Malaysia Oversight

Meta creates 'playbook' to fend off regulators

By NST in January 3, 2026 – Reading time 4 minute
Meta creates 'playbook' to fend off regulators


JAPANESE regulators last year were upset by a flood of ads for obvious scams on Facebook and Instagram, from fraudulent investment schemes to fake celebrity product endorsements created by artificial intelligence.

Meta, owner of the two social media platforms, feared Japan would soon force it to verify the identity of all its advertisers, internal documents reviewed by Reuters show.

The step would likely reduce fraud but also cost the company revenue.

To head off that threat, Meta launched an enforcement blitz to reduce the volume of offending ads and sought to make problematic ads less “discoverable” for Japanese regulators, the documents show.

The documents are part of an internal cache of materials from the past four years in which Meta employees assessed the fast-growing level of fraudulent advertising across its platforms worldwide.

They also reveal ways that Meta, to protect billions of dollars in ad revenue, has resisted efforts by governments to crack down.

In this case, Meta’s remedy hinged on its “Ad Library”, a publicly searchable database where users can look up Facebook and Instagram ads using keywords.

Meta realised Japanese regulators were searching it as a “simple test” of “Meta’s effectiveness at tackling scams”, one document noted.

The scrubbing, Meta teams explained in documents regarding their efforts to reduce scam discoverability, sought to make problematic content “not findable” for “regulators, investigators and journalists”.

Within a few months, they said in one memo after the effort, “we discovered less than 100 ads in the last week, hitting zero for the last four days of the sprint”.

So successful was the search-result cleanup that Meta, the documents show, added the tactic to a “general global playbook” it has deployed against regulatory scrutiny in other markets, including the United States, Europe, India, Australia, Brazil and Thailand.

The playbook, as it’s referred to in some of the documents, lays out Meta’s strategy to stall regulators and put off advertiser verification unless new laws leave them no choice.

Meta spokesman Andy Stone said in a statement: “Meta teams regularly check the Ad Library to identify scam ads because when fewer scam ads show up there that means there are fewer scam ads on the platform.”

Reuters reported in November that scam ads Meta considers “high risk” generate as much as US$7 billion in revenue for the company each year. Last December, the news agency found that Meta tolerates rampant fraud from advertisers in .

In response to Reuters’ coverage, two US senators urged regulators at the Securities and Exchange Commission and the Federal Trade Commission to investigate and “pursue vigorous enforcement action where appropriate”.

Citing Reuters reporting, the attorney general of the US Virgin Islands also sued Meta for allegedly “knowingly and intentionally” exposing users of its platforms to “fraud and harm” and “profiting from scams”.

Google in 2020 announced that it would gradually adopt universal verification, and said earlier this year it has now verified more than 90 per cent of advertisers.
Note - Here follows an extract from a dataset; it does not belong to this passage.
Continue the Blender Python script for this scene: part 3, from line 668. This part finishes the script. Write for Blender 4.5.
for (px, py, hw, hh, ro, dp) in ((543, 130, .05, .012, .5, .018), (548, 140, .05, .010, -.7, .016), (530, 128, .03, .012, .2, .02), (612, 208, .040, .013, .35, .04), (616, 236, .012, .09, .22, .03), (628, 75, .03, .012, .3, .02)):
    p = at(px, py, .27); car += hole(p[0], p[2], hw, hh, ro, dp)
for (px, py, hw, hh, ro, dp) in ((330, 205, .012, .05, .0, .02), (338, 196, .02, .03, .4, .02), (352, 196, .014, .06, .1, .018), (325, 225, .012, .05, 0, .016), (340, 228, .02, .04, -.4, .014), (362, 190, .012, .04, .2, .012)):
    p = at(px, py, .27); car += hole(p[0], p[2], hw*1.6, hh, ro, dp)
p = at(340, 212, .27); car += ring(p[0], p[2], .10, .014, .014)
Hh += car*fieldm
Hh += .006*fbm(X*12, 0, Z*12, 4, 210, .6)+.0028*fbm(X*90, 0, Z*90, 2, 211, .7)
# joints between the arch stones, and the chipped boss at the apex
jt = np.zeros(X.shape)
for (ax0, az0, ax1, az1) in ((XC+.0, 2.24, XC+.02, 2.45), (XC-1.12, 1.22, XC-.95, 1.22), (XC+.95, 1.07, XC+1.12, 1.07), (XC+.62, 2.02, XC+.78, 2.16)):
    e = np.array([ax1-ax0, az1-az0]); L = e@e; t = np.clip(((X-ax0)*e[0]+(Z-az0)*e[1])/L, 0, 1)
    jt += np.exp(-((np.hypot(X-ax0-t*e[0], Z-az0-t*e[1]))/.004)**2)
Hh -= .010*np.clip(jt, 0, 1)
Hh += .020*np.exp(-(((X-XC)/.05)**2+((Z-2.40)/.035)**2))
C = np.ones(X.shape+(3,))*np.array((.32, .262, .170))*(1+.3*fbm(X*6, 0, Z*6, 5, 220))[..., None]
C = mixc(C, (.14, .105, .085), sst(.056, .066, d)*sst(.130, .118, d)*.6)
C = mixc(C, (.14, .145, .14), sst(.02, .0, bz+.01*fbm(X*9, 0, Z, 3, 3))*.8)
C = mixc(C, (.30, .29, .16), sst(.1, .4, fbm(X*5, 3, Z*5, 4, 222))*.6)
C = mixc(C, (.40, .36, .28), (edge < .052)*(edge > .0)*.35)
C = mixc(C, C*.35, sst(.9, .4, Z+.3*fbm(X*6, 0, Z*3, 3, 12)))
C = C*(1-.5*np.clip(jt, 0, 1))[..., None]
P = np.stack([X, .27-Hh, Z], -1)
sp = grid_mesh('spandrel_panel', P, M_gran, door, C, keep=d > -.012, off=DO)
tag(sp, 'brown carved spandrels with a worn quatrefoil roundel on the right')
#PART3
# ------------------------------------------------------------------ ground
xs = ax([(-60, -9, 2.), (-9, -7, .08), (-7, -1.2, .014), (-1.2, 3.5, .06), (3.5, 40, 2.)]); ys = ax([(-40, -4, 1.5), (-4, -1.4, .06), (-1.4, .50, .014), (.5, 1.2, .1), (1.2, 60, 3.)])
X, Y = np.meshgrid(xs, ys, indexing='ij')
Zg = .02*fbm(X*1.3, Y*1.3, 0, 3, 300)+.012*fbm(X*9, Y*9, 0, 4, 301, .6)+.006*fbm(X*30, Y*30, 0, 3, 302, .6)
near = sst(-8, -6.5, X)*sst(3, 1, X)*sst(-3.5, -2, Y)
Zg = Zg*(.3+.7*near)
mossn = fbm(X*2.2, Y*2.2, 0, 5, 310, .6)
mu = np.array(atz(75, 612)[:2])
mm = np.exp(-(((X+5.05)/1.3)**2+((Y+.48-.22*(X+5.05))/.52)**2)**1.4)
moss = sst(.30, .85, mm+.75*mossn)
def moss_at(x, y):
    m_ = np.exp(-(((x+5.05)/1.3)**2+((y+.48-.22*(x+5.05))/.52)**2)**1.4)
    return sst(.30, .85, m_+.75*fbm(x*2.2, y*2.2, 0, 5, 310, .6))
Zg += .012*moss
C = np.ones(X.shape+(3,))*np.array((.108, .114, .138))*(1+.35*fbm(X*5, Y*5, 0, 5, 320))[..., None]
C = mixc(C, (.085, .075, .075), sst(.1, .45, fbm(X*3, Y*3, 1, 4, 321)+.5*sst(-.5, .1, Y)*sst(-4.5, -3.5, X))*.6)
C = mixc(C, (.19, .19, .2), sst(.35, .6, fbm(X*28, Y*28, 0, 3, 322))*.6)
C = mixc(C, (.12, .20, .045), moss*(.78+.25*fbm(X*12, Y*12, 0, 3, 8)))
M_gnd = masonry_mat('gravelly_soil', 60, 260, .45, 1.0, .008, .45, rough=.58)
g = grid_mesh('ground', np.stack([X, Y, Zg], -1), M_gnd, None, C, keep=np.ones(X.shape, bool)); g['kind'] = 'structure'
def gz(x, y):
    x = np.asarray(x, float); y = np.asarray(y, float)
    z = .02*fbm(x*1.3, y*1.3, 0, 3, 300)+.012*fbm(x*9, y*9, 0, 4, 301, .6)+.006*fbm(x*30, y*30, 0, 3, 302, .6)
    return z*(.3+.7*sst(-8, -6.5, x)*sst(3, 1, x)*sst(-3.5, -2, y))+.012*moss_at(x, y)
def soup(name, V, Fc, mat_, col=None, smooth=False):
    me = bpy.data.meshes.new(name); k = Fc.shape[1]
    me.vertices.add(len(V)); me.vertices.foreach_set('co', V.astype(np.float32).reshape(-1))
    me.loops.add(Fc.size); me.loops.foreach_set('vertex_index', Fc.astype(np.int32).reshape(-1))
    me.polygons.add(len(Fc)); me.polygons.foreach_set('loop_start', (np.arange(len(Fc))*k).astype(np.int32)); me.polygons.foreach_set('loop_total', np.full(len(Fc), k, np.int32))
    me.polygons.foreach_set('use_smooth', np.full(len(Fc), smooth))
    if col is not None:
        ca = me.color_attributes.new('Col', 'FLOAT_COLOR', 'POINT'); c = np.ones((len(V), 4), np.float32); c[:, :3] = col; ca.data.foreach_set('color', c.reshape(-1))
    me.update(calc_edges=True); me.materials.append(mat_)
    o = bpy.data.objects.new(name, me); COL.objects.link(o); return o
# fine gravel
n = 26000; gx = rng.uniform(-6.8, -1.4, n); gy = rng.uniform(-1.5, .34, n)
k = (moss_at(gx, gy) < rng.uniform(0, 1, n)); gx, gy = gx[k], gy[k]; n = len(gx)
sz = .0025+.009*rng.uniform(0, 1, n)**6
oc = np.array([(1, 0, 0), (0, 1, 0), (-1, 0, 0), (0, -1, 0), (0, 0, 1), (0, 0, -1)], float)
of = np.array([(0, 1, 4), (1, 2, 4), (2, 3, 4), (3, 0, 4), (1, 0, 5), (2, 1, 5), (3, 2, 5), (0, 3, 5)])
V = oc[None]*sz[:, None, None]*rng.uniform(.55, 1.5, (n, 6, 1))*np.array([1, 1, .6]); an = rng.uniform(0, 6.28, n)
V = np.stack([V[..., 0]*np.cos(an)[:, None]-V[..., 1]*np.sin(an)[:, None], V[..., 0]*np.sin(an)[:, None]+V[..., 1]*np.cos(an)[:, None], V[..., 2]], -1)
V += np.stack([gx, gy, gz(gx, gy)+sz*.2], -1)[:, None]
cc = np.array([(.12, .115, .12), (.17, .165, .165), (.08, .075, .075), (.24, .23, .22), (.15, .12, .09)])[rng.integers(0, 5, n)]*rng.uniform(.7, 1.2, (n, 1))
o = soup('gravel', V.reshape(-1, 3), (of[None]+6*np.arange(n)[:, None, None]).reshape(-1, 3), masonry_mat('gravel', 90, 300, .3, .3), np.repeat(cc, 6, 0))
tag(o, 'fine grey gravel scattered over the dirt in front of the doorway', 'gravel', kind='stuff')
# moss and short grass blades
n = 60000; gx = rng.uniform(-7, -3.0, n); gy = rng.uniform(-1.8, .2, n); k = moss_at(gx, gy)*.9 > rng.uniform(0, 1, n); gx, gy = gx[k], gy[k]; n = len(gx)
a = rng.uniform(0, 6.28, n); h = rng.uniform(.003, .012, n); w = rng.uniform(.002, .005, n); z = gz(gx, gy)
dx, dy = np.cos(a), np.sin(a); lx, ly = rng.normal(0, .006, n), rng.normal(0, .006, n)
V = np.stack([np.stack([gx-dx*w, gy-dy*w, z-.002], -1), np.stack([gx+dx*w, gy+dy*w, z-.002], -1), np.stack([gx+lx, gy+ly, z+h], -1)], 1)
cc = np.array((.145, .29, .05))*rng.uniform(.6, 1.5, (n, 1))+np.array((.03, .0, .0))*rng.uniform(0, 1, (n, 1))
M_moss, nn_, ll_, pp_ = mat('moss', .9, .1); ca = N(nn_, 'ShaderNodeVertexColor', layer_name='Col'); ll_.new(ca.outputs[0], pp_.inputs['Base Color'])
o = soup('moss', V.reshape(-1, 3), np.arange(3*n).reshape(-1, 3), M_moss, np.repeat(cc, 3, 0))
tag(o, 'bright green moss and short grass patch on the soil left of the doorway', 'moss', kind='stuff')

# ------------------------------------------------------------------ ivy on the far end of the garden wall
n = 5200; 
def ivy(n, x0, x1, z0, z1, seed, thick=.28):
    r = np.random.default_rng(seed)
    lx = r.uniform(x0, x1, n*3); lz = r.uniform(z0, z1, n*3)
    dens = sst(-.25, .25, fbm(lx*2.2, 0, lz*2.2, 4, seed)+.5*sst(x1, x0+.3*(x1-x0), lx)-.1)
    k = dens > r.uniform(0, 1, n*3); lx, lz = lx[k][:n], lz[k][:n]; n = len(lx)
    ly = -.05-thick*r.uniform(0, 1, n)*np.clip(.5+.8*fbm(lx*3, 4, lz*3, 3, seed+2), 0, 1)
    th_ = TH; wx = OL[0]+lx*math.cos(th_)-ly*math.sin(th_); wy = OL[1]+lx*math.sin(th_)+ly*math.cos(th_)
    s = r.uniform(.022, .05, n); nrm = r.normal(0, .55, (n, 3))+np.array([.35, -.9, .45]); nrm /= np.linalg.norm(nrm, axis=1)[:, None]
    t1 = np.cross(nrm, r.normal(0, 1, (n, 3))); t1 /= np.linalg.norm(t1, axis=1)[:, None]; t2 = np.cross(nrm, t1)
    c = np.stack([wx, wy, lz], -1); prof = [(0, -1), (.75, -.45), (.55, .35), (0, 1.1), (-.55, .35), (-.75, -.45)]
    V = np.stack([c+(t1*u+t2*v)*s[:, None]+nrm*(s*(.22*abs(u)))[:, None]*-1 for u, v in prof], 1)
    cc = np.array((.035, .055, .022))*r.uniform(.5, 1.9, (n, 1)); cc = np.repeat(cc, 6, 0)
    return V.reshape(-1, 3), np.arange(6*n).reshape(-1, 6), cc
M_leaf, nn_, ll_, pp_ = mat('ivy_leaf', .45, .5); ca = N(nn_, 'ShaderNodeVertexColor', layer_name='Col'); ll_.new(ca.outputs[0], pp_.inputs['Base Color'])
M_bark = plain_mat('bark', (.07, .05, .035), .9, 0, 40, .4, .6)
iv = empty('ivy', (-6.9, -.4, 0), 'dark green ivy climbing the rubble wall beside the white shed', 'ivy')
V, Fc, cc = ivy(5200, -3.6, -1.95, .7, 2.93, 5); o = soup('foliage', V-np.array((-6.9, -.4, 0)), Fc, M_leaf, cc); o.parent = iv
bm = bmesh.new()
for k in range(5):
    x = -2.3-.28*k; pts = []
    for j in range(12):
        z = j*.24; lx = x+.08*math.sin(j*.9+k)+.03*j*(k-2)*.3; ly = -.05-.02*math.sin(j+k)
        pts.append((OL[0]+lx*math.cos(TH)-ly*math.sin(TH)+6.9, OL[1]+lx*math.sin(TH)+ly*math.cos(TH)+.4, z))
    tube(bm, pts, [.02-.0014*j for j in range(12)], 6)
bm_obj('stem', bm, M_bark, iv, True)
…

But Meta has baulked at the cost.

Despite reaping revenue of US$164.5 billion last year, almost all of which came from advertising, Meta has decided not to spend the roughly US$2 billion it estimates universal verification would cost, the documents show.

Meta, instead, has decided to employ a “reactive only” stance, according to the documents.

That means resisting efforts at regulation — through lobbying but also through measures like the scrubbing of Ad Library searches in Japan last year.

A known weakness in Meta’s defences is the ease of advertising on its platforms.

To purchase most advertisements, all a client needs is a user account — easily created with an email or phone number and a user-supplied name and birthdate.

Even if an advertiser gets banned, there is nothing to stop it from returning with a new account. A fraudster can merely sign up again.

Meta has known about the problem for years, documents and interviews with former staffers show.

Because scamming is a global business — and Meta’s algorithms allow clients to choose multiple markets in which to advertise — many advertisers seeking to place fraudulent posts do so in more than one geography.

If ultimately regulators force mandatory verification for all, the playbook states, Meta should once again stall.

“Keep engaging with regulator on extension,” one document advises.